Sunday, November 14, 2010

Back in the Singles Scene

I ventured into unfamiliar territory.
I went to my first over 30 Singles activity. We actually have a name. We are "Mid Singles" not "Young Singles" or "Geriatric Singles". I have been attending the Wednesday night religion class in Centerville each week. This class sponsored a Saturday night bowling activity in Ogden last night.
I arrived a bit early and didn't recognize anyone that looked like a "Mid Single" person. I lined up in the bowling line to pay and get a lane--it was a long line so I figured that I had time to search out some of my peers to join me in line so I wouldn't bowl in a lane by myself. Before I knew it, I was next up to the cashier.
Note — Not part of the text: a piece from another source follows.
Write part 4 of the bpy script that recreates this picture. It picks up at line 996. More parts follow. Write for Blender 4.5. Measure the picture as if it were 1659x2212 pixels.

I panicked--saw some singlish looking people, but didn't want to yell to them (and they wouldn't even know me), so I left the enormous line and found some safety in the restroom. I took some deep breaths. I wasn't sure if I was actually ready to be in a social setting where people were having fun, but at the same time, scoping out others for eternal companions. Even though I don't feel ready for scoping, I do want to meet some friends in my similar situation. It would be nice to find a few friends who are single moms with young kids just like me.
I made a deal with myself that I would go back out to the bowling area for five minutes. If I didn't feel comfortable or didn't see anyone that I recognized from our huge class, then I would excuse myself from the "fun" and probably not venture out to an activity for another 6 weeks. I guess this could be called the Groundhog plan.
As it turns out, I bravely left the safety of the ladies room and within seconds spotted my friend Rory. Rory and I met 10 years ago. We reconnected at Wednesday's religion class a few days ago. Rory and I ended up tagging along in a bowling lane with 4 new friends and we had a blast!! I managed to get the lowest score both games--too bad we weren't on the golf course, right?